9.11.2008

Why I Couldn't Put This Book Down

Recently, I was invited to become a part of a real book club. Ok, I invited myself, but that seems to be okay with these people. So anyway, I've always been a voracious reader but I've never belonged to a group who sits around and discusses books for fun. Books, wine, junk food. I am besotted.

This month, the book is "Twilight," by Stephenie Meyer. Not knowing much about the series but having a vague idea that it was written for teenaged girls, I turned my nose up slightly at the thought. I am, after all, in the middle of several other books, including Oliver Twist, a re-read of The Time Traveler's Wife, and whatever I happen to be reading in class with my students. Everything I've heard or read about this first book of the series has, heretofore, kept me at bay.

Well, the book club meets next Thursday night, and last night, I didn't have much school work to do, so I decided to go ahead and start reading. The book is 500 pages long, and I thought if I could just get a little bit into it, I'd be good. Whitney, a history teacher at MHAFYOS, warned me that I wouldn't be able to put the book down.

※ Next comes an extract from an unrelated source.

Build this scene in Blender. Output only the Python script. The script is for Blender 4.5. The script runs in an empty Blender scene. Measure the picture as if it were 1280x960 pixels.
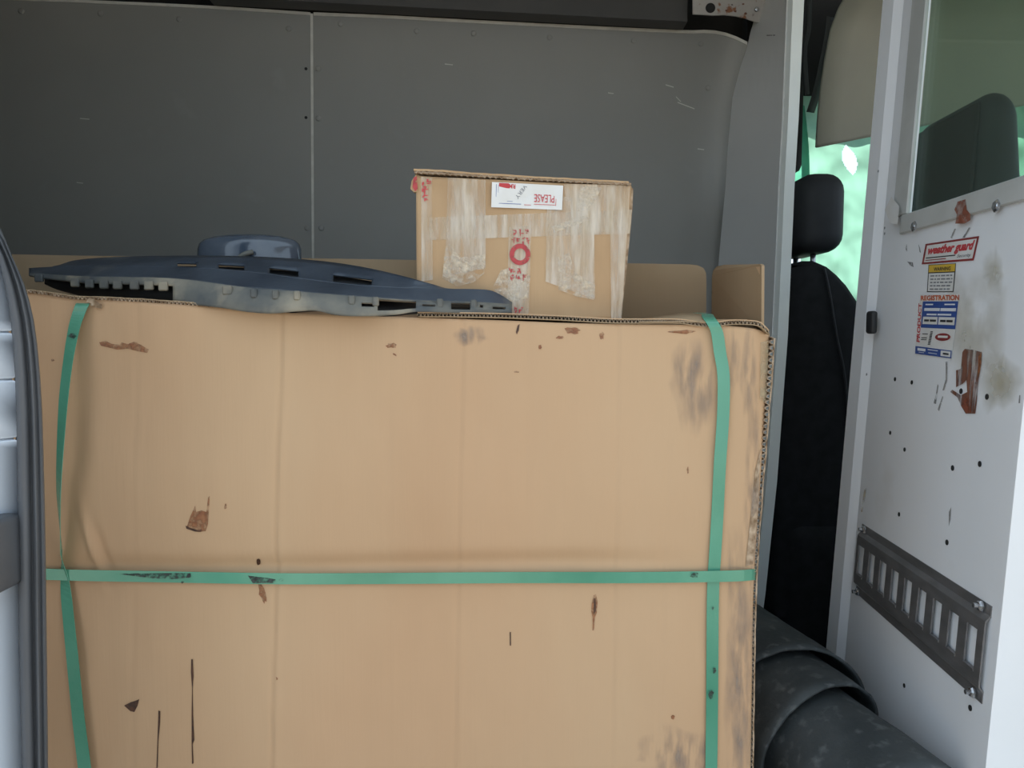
import bpy, bmesh, math, random
from mathutils import Vector, Matrix, noise
from mathutils.geometry import tessellate_polygon
random.seed(7)
scene = bpy.context.scene
COL = scene.collection
# ------------------------------------------------------------------ camera
F = 960.0; PITCH = math.atan(69/960); CAMZ = 0.85
cam_d = bpy.data.cameras.new('camera'); cam_d.sensor_width = 36; cam_d.lens = 27; cam_d.clip_start = 0.02
cam = bpy.data.objects.new('camera', cam_d); COL.objects.link(cam)
cam.location = (0, 0, CAMZ); cam.rotation_euler = (math.pi/2 - PITCH, 0, 0)
scene.camera = cam
# ------------------------------------------------------------------ world, sun, exposure
world = bpy.data.worlds.new('sky'); scene.world = world; world.use_nodes = True
wb = world.node_tree.nodes['Background']
wb.inputs[0].default_value = (0.70, 0.85, 1.0, 1); wb.inputs[1].default_value = 0.85
sun_d = bpy.data.lights.new('sun', 'SUN'); sun_d.energy = 8.0; sun_d.angle = 0.01; sun_d.color = (1, .95, .86)
sun = bpy.data.objects.new('sun', sun_d); COL.objects.link(sun)
sun.rotation_euler = Vector((-0.22, -0.80, -1.0)).to_track_quat('-Z', 'Y').to_euler()
vs = scene.view_settings
vs.view_transform = 'Standard'; vs.look = 'None'; vs.exposure = 0.84; vs.gamma = 1; vs.use_curve_mapping = False

# ------------------------------------------------------------------ helpers
CT, ST = math.cos(PITCH), math.sin(PITCH)
def ray(x, y):
    u = (x-640)/F; v = (480-y)/F
    return Vector((u, CT + v*ST, -ST + v*CT))
def at(x, y, Y):
    r = ray(x, y); return Vector((0, 0, CAMZ)) + r*(Y/r.y)
def px(p):
    d = Vector(p) - Vector((0, 0, CAMZ))
    f = d.y*CT - d.z*ST; up = d.y*ST + d.z*CT
    return 640 + F*d.x/f, 480 - F*up/f
def lerp(a, b, t): return a + (b-a)*t
def curve(pts, x):
    if x <= pts[0][0]: return pts[0][1]
    for (a, b), (c, d) in zip(pts, pts[1:]):
        if x <= c:
            t = (x-a)/(c-a); return lerp(b, d, t)
    return pts[-1][1]
def scurve(pts, x):          # smooth variant (Catmull-Rom on y)
    n = len(pts)
    if x <= pts[0][0]: return pts[0][1]
    if x >= pts[-1][0]: return pts[-1][1]
    for i in range(n-1):
        if x <= pts[i+1][0]:
            x1, y1 = pts[i]; x2, y2 = pts[i+1]
            x0, y0 = pts[max(i-1, 0)]; x3, y3 = pts[min(i+2, n-1)]
            m1 = (y2-y0)/(x2-x0) if x2 != x0 else 0; m2 = (y3-y1)/(x3-x1) if x3 != x1 else 0
            h = x2-x1; t = (x-x1)/h
            return ((2*t**3-3*t*t+1)*y1 + (t**3-2*t*t+t)*h*m1 + (-2*t**3+3*t*t)*y2 + (t**3-t*t)*h*m2)
def spline(pts, n):
    out = []
    P = [Vector(p) for p in pts]
    for i in range(len(P)-1):
        a, b = P[i], P[i+1]; p0 = P[i-1] if i else a*2-b; p3 = P[i+2] if i+2 < len(P) else b*2-a
        for k in range(n):
            t = k/n
            out.append(.5*((2*a) + (b-p0)*t + (2*p0-5*a+4*b-p3)*t*t + (3*a-p0-3*b+p3)*t**3))
    out.append(P[-1]); return out
def g(x, s): return math.exp(-(x/s)**2)
def nz(x, y, z=0.0): return noise.noise(Vector((x, y, z)))

MATS = {}
def mat(name, c1, c2=None, rough=.6, metal=0, scale=8, stretch=(1, 1, 1), bump=0.0, bscale=60, bstretch=(1, 1, 1),
        alpha=None, fade=False, c3=None, c3_at=.62, c3_scale=3, spec=.5, coat=0, detail=4, sharp=.08, bdist=.002):
    m = bpy.data.materials.new(name); m.use_nodes = True; MATS[name] = m
    nt = m.node_tree; p = nt.nodes['Principled BSDF']; L = nt.links
    p.inputs['Roughness'].default_value = rough; p.inputs['Metallic'].default_value = metal
    p.inputs['Specular IOR Level'].default_value = spec; p.inputs['Coat Weight'].default_value = coat
    tc = nt.nodes.new('ShaderNodeTexCoord')
    def nnoise(sc, st, det=4):
        mp = nt.nodes.new('ShaderNodeMapping'); mp.inputs['Scale'].default_value = st
        L.new(tc.outputs['Object'], mp.inputs['Vector'])
        n = nt.nodes.new('ShaderNodeTexNoise'); n.inputs['Scale'].default_value = sc; n.inputs['Detail'].default_value = det
        L.new(mp.outputs[0], n.inputs['Vector']); return n
    def ramp(src, a, b):
        r = nt.nodes.new('ShaderNodeMapRange'); r.inputs[1].default_value = a; r.inputs[2].default_value = b
        L.new(src, r.inputs[0]); return r.outputs[0]
    p.inputs['Base Color'].default_value = (*c1, 1)
    if c2:
        n = nnoise(scale, stretch, detail)
        mx = nt.nodes.new('ShaderNodeMix'); mx.data_type = 'RGBA'
        mx.inputs[6].default_value = (*c1, 1); mx.inputs[7].default_value = (*c2, 1)
        L.new(ramp(n.outputs['Fac'], .35, .65), mx.inputs[0]); out = mx.outputs[2]
        if c3:
            n3 = nnoise(c3_scale, stretch, 6)
            m3 = nt.nodes.new('ShaderNodeMix'); m3.data_type = 'RGBA'
            L.new(out, m3.inputs[6]); m3.inputs[7].default_value = (*c3, 1)
            L.new(ramp(n3.outputs['Fac'], c3_at, c3_at+sharp), m3.inputs[0]); out = m3.outputs[2]
        L.new(out, p.inputs['Base Color'])
    if bump:
        n = nnoise(bscale, bstretch, 5)
        b = nt.nodes.new('ShaderNodeBump'); b.inputs['Strength'].default_value = bump; b.inputs['Distance'].default_value = bdist
        L.new(n.outputs['Fac'], b.inputs['Height']); L.new(b.outputs[0], p.inputs['Normal'])
    if alpha is not None:
        if isinstance(alpha, tuple):
            n = nnoise(alpha[2], alpha[3] if len(alpha) > 3 else (1, 1, 1), 5)
            ao = ramp(n.outputs['Fac'], alpha[0], alpha[1])
            if fade:
                at_ = nt.nodes.new('ShaderNodeAttribute'); at_.attribute_name = 'fade'
                mu = nt.nodes.new('ShaderNodeMath'); mu.operation = 'MULTIPLY'
                L.new(ao, mu.inputs[0]); L.new(at_.outputs['Fac'], mu.inputs[1]); ao = mu.outputs[0]
            L.new(ao, p.inputs['Alpha'])
        else: p.inputs['Alpha'].default_value = alpha
    return m

def props(o, label=None, cat=None, group=None, kind=None):
    if label: o['label'] = label
    if cat: o['category'] = cat
    if group: o['group'] = group
    if kind: o['kind'] = kind
PARENT_W = {}
def empty(name, loc, label, cat, group=None, kind=None):
    o = bpy.data.objects.new(name, None); COL.objects.link(o); o.location = loc; o.empty_display_size = .05
    PARENT_W[o.name] = Vector(loc); props(o, label, cat, group, kind); return o
def link(name, me, m=None, parent=None, smooth=False, kind=None, label=None, cat=None, group=None):
    o = bpy.data.objects.new(name, me); COL.objects.link(o)
    if m is not None and not me.materials: me.materials.append(MATS[m] if isinstance(m, str) else m)
    if smooth:
        for f in me.polygons: f.use_smooth = True
    if parent is not None:
        o.parent = parent; w = PARENT_W.get(parent.name, Vector((0, 0, 0)))
        o.matrix_parent_inverse = Matrix.Translation(-w)
    PARENT_W[o.name] = Vector((0, 0, 0))
    props(o, label, cat, group, kind); return o
def pm(name, verts, faces, m, parent=None, smooth=False, solid=0, **k):
    me = bpy.data.meshes.new(name); me.from_pydata([tuple(v) for v in verts], [], faces); me.update()
    o = link(name, me, m, parent, smooth, **k)
    if solid:
        s = o.modifiers.new('solid', 'SOLIDIFY'); s.thickness = abs(solid); s.offset = 1 if solid > 0 else -1
    return o
def fixn(o):
    bm = bmesh.new(); bm.from_mesh(o.data); bmesh.ops.recalc_face_normals(bm, faces=bm.faces); bm.to_mesh(o.data); bm.free(); return o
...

Hmph. I sniffed as I began reading.

The first few chapters of this book are written exactly in the style of a teenaged girl. This, in my opinion, is NOT a compliment. There is a formula to the prose: noun, verb, adverb; noun, adjective, etc. I slogged through Bella's awkward reunion with her father, her first few days of school, her inane descriptions of each of her classes. Honey, I thought, I went to high school already. I don't need to relive it.

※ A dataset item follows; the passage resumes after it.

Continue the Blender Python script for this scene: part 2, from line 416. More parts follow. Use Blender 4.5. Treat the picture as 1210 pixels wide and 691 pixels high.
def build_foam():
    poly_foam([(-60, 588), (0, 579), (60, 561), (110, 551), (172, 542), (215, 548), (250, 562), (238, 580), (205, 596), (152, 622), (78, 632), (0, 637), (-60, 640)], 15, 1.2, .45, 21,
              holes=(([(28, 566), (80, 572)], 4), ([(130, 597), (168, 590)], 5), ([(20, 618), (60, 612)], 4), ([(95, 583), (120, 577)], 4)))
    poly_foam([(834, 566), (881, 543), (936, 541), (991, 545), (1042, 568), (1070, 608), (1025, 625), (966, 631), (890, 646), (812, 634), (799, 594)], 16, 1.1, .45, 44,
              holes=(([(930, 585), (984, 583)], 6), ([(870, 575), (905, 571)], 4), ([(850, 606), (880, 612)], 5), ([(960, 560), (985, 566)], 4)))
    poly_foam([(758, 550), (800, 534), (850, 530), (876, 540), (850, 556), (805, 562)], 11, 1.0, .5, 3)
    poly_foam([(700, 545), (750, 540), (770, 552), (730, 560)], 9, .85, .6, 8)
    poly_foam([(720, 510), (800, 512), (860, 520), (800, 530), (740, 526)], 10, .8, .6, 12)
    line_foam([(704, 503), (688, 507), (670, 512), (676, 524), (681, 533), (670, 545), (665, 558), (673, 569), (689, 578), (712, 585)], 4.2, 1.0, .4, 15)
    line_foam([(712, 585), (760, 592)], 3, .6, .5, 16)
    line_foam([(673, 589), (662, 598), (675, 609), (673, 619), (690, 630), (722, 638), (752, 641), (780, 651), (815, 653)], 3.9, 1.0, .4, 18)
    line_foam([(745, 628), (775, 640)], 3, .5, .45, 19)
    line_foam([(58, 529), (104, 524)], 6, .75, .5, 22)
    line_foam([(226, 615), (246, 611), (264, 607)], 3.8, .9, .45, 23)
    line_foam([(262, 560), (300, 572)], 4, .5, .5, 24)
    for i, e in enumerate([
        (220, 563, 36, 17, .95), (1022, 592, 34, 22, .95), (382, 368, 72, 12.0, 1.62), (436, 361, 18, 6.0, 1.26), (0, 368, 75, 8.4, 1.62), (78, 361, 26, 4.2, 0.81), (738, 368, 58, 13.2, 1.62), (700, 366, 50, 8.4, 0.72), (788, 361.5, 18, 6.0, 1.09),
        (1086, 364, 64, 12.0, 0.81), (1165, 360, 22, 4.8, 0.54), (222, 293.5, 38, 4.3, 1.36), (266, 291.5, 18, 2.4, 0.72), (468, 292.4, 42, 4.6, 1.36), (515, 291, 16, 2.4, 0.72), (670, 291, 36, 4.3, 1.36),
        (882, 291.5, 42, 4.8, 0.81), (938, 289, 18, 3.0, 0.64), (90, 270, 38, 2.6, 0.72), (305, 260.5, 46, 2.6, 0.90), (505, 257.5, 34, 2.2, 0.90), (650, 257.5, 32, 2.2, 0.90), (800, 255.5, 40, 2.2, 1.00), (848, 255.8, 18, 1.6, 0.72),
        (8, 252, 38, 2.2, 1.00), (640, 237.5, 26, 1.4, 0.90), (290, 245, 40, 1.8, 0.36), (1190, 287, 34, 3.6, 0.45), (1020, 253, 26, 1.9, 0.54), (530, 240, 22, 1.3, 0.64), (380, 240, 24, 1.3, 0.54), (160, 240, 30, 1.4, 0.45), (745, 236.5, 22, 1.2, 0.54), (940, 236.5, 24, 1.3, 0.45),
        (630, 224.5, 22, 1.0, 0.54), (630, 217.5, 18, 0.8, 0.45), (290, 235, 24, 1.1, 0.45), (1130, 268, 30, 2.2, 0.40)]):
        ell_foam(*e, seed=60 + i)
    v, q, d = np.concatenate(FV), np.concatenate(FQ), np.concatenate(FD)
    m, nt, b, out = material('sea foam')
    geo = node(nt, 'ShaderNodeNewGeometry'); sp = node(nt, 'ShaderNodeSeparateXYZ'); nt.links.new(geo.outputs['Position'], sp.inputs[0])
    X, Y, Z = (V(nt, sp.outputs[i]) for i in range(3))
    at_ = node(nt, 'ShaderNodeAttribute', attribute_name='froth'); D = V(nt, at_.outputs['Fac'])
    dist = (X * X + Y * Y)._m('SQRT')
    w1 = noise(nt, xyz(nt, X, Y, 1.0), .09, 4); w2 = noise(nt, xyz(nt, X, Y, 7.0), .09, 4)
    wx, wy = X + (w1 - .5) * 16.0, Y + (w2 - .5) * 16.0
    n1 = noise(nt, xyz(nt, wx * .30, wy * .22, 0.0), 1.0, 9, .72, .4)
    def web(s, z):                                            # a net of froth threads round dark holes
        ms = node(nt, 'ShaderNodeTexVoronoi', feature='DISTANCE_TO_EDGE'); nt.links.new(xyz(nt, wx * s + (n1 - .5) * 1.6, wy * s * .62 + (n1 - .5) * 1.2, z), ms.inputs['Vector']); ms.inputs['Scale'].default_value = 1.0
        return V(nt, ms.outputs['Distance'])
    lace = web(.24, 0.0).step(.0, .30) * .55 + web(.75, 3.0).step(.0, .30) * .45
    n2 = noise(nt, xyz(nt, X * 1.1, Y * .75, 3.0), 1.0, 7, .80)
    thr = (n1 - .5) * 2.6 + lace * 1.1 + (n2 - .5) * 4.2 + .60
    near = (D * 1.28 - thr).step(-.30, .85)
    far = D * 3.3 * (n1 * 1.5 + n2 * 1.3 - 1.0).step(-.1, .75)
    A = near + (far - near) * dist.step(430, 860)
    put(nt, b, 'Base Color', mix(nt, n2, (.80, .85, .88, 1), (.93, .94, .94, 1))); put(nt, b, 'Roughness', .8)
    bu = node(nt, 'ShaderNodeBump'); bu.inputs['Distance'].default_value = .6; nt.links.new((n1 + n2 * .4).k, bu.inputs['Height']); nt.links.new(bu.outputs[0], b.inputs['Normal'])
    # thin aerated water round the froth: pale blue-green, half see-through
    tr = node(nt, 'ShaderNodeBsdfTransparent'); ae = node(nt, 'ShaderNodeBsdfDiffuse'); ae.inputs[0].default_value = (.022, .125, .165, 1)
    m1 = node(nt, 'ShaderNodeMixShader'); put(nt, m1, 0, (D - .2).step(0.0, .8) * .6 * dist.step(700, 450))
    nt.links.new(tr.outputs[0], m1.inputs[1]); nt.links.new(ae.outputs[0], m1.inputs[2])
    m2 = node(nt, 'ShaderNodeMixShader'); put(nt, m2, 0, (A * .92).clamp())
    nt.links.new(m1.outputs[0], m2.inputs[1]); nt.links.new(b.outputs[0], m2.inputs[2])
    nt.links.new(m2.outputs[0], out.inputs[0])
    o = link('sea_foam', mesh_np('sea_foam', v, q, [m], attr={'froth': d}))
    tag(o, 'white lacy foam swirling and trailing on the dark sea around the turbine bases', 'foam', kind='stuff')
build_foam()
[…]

I already knew the premise of the story: girl meets boy, girl falls for boy, boy ends up being undead. Formulaic, boring. For an almost-thirty year old woman, I was really wondering how this novel ended up as a Book Club Pick.

Around page 100 or so of this tome, I began to notice the incredible tension that surrounds every exchange between Bella and Edward. Her other friends are not very well-developed (and alas, I have been told that they don't ever get more developed than that in the subsequent volumes); her relationship with her father seems to be on an even keel. The drama in each and every conversation: do they like each other? Does one hate the other? Why does Edward act the way he does upon Bella's arrival at the school? Why does he play with her mind? was getting tiring. But then, the explanations begin, and the conversations, though still fraught with high-school drama, are now rather intriguing.

I love, and I mean LOVE, the concept that seems to play out here: vampire with a conscience, a predator who hunts animals so he doesn't have to kill people. The reasons he gives Bella for needing and wanting to stay away from her, though they get repetitive and a bit tiresome, are also juxtaposed with the absolutely palpable tension and electricity in their exchanges, once they declare their feelings for one another.

And I think this is what is so completely disturbing and unnerving about this book for me: as an adult, reading the sexual and emotional tension between these two teenagers makes me itch. It physically makes me have to move around while reading the story, and because I am so visual, I have detailed scenes playing out in my head while I read.

The actual writing is terrible, but I love the concept. I began reading at around 9 and didn't stop reading until I'd finished the last page, at 2:30 in the morning. I NEVER, EVER do this. I don't know really how to put into words why I could not tear myself away from what I consider "junk food" in the literary world. This book should not win any awards. The author should be flogged for some of her prose. But her idea is just so alluring-- just like Edward Cullen's topaz eyes.

And for the record, I will NOT be seeing this movie. It makes me feel like a dirty old woman.

2 comments:

CFN said...

I felt the EXACT same way about this book- it's such total junk food! And it is easily the worst writing I've seen in dog's years.

I read all the volumes, all the while muttering "This book sucks so much!". Jason kept asking me why I was reading it then, and I had to say, "Because I have to see what HAP-pens..!". So embarassing.

Now, to put this in perspective, the writer is a total, total Mormon who is cra-zazily against sex pre-marriage, which is why- fantasy of fantasies!- Edward keeps pressing Bella to marry him, marry him, marry him and won't put out until she does so. Talk about your fairy tales.

Once I knew about the Mormonism (about the middle of the second book), it all became clear and was much, much stupider than I'd originally thoguht (hoped?) it was. Silly mormons.

Anonymous said...

Right, I knew about the Mormon thing... apparently, she wrote them while a Mormon, "in secret," but is no longer a Mormon. . . ?
WhatEVER, I say, with a hair flip and glare at Edward. Gag. Total fucking GAG.
I have heard snippets of what the rest of these are like, and though I am, in ways, interested in seeing if the writing gets any better, I really *do* have better things to do with my time right now.
Hey, you don't wanna come help me do some painting, do ya? ;) I have, over the next month, a total of three weeks off of work. I LOVE working for Orthodox Jews.